Square Books will put Josh Weil’s new novel in front of Oxford readers at Off Square Books, giving Lafayette County a chance to hear about a story that blends Western history, suspense and family reckoning just as the book reaches shelves.
The event is set for Wednesday, June 3, from 5:30 p.m. to 6:30 p.m. at Off Square Books, 129 Courthouse Square in Oxford. Weil’s What Came West is scheduled for release on June 2, one day before the Oxford appearance, and the book is being billed as a sweeping historical adventure with the feel of a thriller.

Set in the Sierra Nevada in the 1840s, just before the Gold Rush ignites, the novel follows Silas Hall, a man who has never fit cleanly into family life or into the world around him. The story sends Silas west in search of belonging, then draws him into a frontier where violence, colonization and consequence press in from every side. Square Books highlights that the novel is told in two voices: a tense third-person account of Silas on the run and a letter from Silas to the son he left behind.

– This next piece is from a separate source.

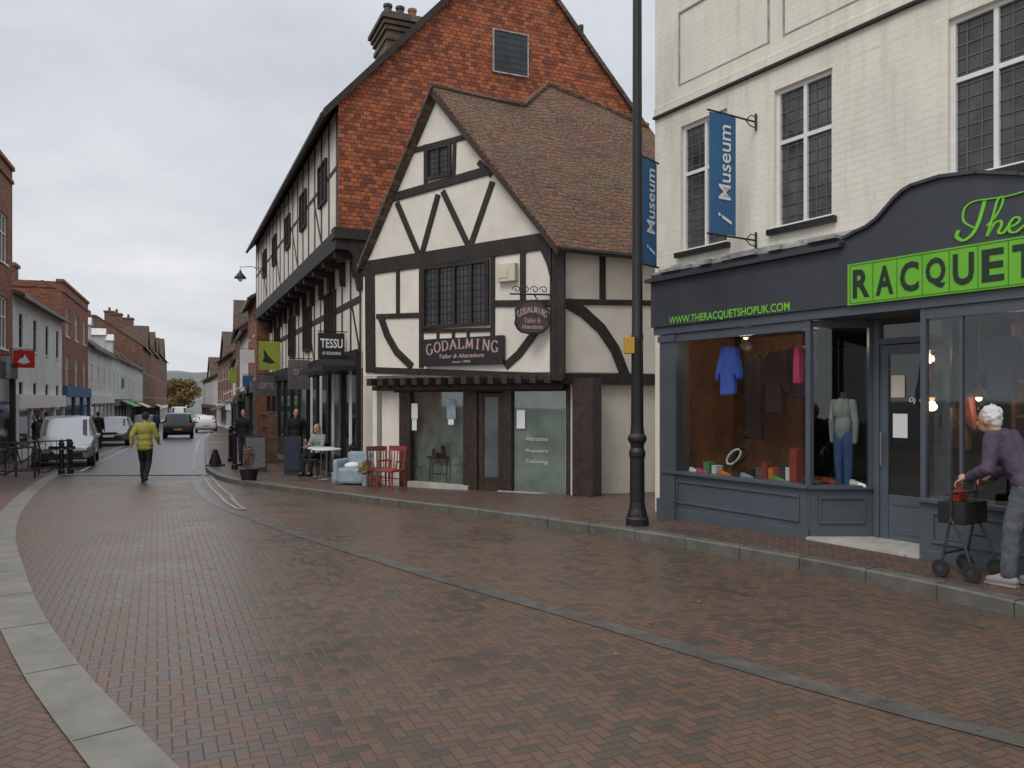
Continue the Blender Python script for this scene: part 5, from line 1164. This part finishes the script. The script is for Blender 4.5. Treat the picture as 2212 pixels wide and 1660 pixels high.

That structure gives the book more than action alone, making space for memory, inheritance and the cost of ambition.
Weil arrives in Oxford with a strong national profile. His books include The Great Glass Sea, The New Valley and The Age of Perpetual Light, and his honors include the Dayton Literary Peace Prize, the Sue Kaufman Prize, the California Book Award, the Library of Virginia Literary Award, the GrubStreet National Book Prize, the Great Lakes Colleges Association New Writers Award and a Pushcart Prize. Bennington College lists him as a Fulbright Fellow and a National Book Foundation 5 Under 35 honoree.
The appearance also fits the larger role Square Books plays in Oxford. The bookstore describes itself as a four-building independent shop founded in 1979 by Richard and Lisa Howorth, and it says it hosts more than 150 author events a year. It is also a founding co-sponsor of the Oxford Conference for the Book. In a county of 55,813 people, with Oxford as the county seat, that steady stream of programs keeps the Square at the center of the city’s literary identity and gives readers a place to meet writers as they release the books people will be talking about next.